Clients need to know
Employers should review post-accident drug and alcohol testing policies “since they will be more strictly scrutinized by OSHA going forward,” said Kurt M. Graham of Mika Meyers PLC in Grand Rapids.
“Any such policies that automatically test employees for an injury suffered at work will be targeted by OSHA since they are being viewed as deterring employees from workplace injury reporting,” he said. “The testing must be limited to circumstances where the employee likely contributed to the reported injury or illness.”
Graham added that the policy must include testing that can accurately identify the impairment caused by drug or alcohol use.
“Employers must consider using tests that only measure very recent drug use to determine if an employee was impaired by drugs/alcohol at the time of the accident,” he said. “Using those types of tests will be a challenge to employers since tests usually show how much drugs are in the employee’s system — not how much a particular person was impaired by a substance at the time of an accident.”
He added that employers should consider “moving away from post-accident drug and alcohol testing and implementing reasonable suspicion testing instead, or using random drug testing programs” to detect drug use before accidents occur.
Employers required to follow state and federal laws for drug testing may continue to do so, he said.
Kathleen L. Bogas of Bogas & Koncius PC in Bingham Farms, who represents employees, said many lawyers have already written on the subject in bulletins to their employer clients.
“However, I would stress to employers that you cannot and should not retaliate in any way against an employee who reports workplace injury or illness,” she said. “Training is essential for those in authority to terminate people in what is legal and not. Layers of impartial individuals should be fully informed of the circumstances before termination is approved. Objectivity is the key.”
Bogas said it is “very significant” that OSHA addressed drug testing and retaliation when issuing the rule.
“OSHA looked at various statistics and circumstances which showed that employees were reluctant to make proper reporting of injuries in large part due to the fear of retaliation and in many cases, specifically, in fear of being sent for a drug test,” she said. “The rule now clearly sets forth that mandatory drug testing after a report of injury is not permitted and that certain circumstances should exist on a case-by-case basis.”
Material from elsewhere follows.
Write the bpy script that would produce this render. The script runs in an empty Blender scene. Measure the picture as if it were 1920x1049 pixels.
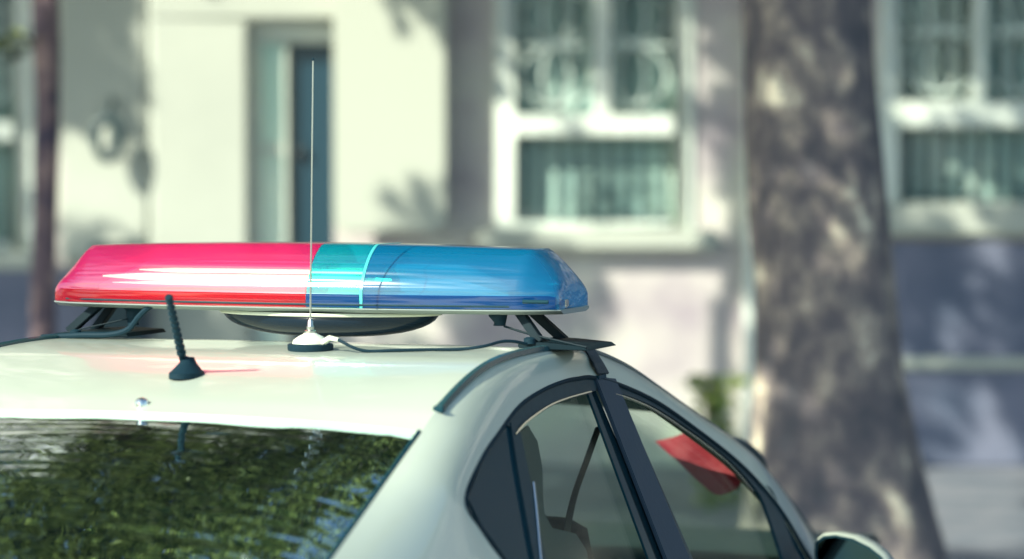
import bpy, bmesh, math, random
from mathutils import Vector, Matrix, noise
random.seed(7)
C = bpy.context.scene
col = C.collection
R = math.radians
# ---------------------------------------------------------------- camera
FPX, HOR, HC = 5430.0, 305.0, 1.84
PITCH = math.atan((524.5 - HOR) / FPX)
cd = bpy.data.cameras.new('camera'); cam = bpy.data.objects.new('camera', cd); col.objects.link(cam)
cd.sensor_width = 36; cd.lens = FPX / 1920 * 36; cd.clip_start = .1; cd.clip_end = 500
cam.location = (0, 0, HC); cam.rotation_euler = (R(90) - PITCH, 0, 0)
cd.dof.use_dof = True; cd.dof.focus_distance = 5.85; cd.dof.aperture_fstop = 1.8; cd.dof.aperture_blades = 0
C.camera = cam
C.view_settings.view_transform = 'Standard'; C.view_settings.look = 'None'
C.view_settings.exposure = .88; C.view_settings.gamma = 1
# ---------------------------------------------------------------- sun and sky
SE, SA = R(35), R(46)
SUN = Vector((-math.sin(SA) * math.cos(SE), -math.cos(SA) * math.cos(SE), math.sin(SE)))
w = bpy.data.worlds.new('World'); C.world = w; w.use_nodes = True
sky = w.node_tree.nodes.new('ShaderNodeTexSky'); sky.sky_type = 'NISHITA'; sky.sun_disc = False
sky.sun_elevation = SE; sky.sun_rotation = math.atan2(SUN.x, SUN.y)
bg = w.node_tree.nodes['Background']; bg.inputs[1].default_value = .135
tn = w.node_tree.nodes.new('ShaderNodeMix'); tn.data_type = 'RGBA'; tn.blend_type = 'MULTIPLY'; tn.inputs[0].default_value = 1; tn.inputs[7].default_value = (.90, 1.0, 1.0, 1)
w.node_tree.links.new(sky.outputs[0], tn.inputs[6]); w.node_tree.links.new(tn.outputs[2], bg.inputs[0])
sl = bpy.data.lights.new('sun', 'SUN'); sl.energy = 4.4; sl.angle = R(.53); sl.color = (1, .985, .82)
so = bpy.data.objects.new('sun', sl); col.objects.link(so); so.rotation_euler = SUN.to_track_quat('Z', 'Y').to_euler()

# ---------------------------------------------------------------- pixel helpers (photograph pixel -> ray)
def ray(px, py):
    x = (px - 960) / FPX; z = -(py - 524.5) / FPX
    return Vector((x, math.cos(PITCH) + z * math.sin(PITCH), -math.sin(PITCH) + z * math.cos(PITCH)))
TH = R(19.5)
CO = Vector((-.408, 6, 0))
FW = Vector((math.sin(TH), math.cos(TH), 0)); RT = Vector((math.cos(TH), -math.sin(TH), 0))
cc_ = Vector((0, 0, HC)) - CO
CC = Vector((cc_.dot(RT), cc_.dot(FW), HC))
def cp(px, py, n, c):      # point in car space where the ray meets the plane n.p = c
    r = ray(px, py); r = Vector((r.dot(RT), r.dot(FW), r.z)); n = Vector(n)
    return CC + r * ((c - n.dot(CC)) / n.dot(r))
def cy(px, py, Y): return cp(px, py, (0, 1, 0), Y)
WN, WC = (1, 0, .4), .60 + .4 * 1.36          # side glazing plane
def sp(px, py, off=0): return cp(px, py, WN, WC + off)
def wp(px, py, D):
    r = ray(px, py); return Vector((0, 0, HC)) + r * (D / r.y)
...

As for employees, Bogas said they should know that the law is on their side.
“More and more laws on the federal level particularly provide ‘whistleblower’ and/or anti-retaliation protections,” she said. “While more protections do not assure that an employer will follow the law, at the minimum it provides the employee with legal protection, and, in the best-case scenario, it will stop employers from acting in a retaliatory manner.”
Who benefits?
Bogas said the rule “provides employees with the ability to truthfully and completely report workplace injuries and illnesses without the fear of retaliation according to the law.”
“The retaliation by employers can take many forms,” she said. “One is that the employer can require all employees who report workplace injuries to submit to drug testing. If someone tests positive, that employee can be fired if such is against company policy or if the person is at-will. The employer then uses the positive drug test as a mask for the real reason for termination.
“Another is that if the employee does not report timely the employer can use that as a reason for termination. Also, an employer could use the circumstances of the injury to form the basis for the termination. There will always be ways for employers to retaliate and try to pass it off as ‘legal.’”
Graham said the rule is more beneficial to employees than employers, but believes it will have a negative impact on both.
“The intention was to make the workplace more safe for employees and empower them without fear of retribution to report workplace injuries and illnesses. The result, however, is greater risk of liability for employers,” he said. “Those employers who do not want to take on that risk will have to retain employees with spotty safety records which will result in a more unsafe workplace.
“So, in the end, both employees and employers are adversely affected. The people who most benefit from the new rules are those employees with spotty safety records who can leverage the greater job and testing protections in order to remain employed. So while the rules may be well-intentioned, they do not result in sound public policy.”
Such employees could “get off on technicalities by challenging the drug test as not showing the accident was due to an ‘impairment,’” Graham said.
“At the very least, employers will more likely have to pay severance or settle disputes with such employees to sever the relationship when in the past that was not necessary. That will result in an increased cost to employers.”
He doesn’t believe the new rule will effectively decrease workplace injuries.
“Employers use drug and alcohol testing policies to deter employees from working under an impairment and to keep the workplace safer,” Graham said. “As those become watered down and employers have a greater difficulty of removing unsafe workers from the workplace, it is likely there will be more injuries rather than less.”
Bogas said, “The only way I think it will decrease workplace injuries is if the employer is now informed of more workplace injuries and illnesses and then realizes the situation or condition which is causing the injuries/illnesses and works to eliminate the risk. The purpose of the rule is much larger and the hoped-for result is much broader, but that is what I see from a practical aspect as it affects employee health and well-being.”
Graham added that employers with safety incentives and bonuses must ensure those are based on employees correctly following safety rules instead of whether they reported any injuries or illnesses.
As for significant increases in maximum financial penalties for violations — such as a boost from $7,000 to $12,471 for serious violations — Graham said there will be more financial liability for employers.
“Those penalties are only going to get stiffer since they will be adjusted to go up based on future inflation,” he said. “Employers are going to have to critically assess their safety practices to make sure they are compliant with OSHA rules.”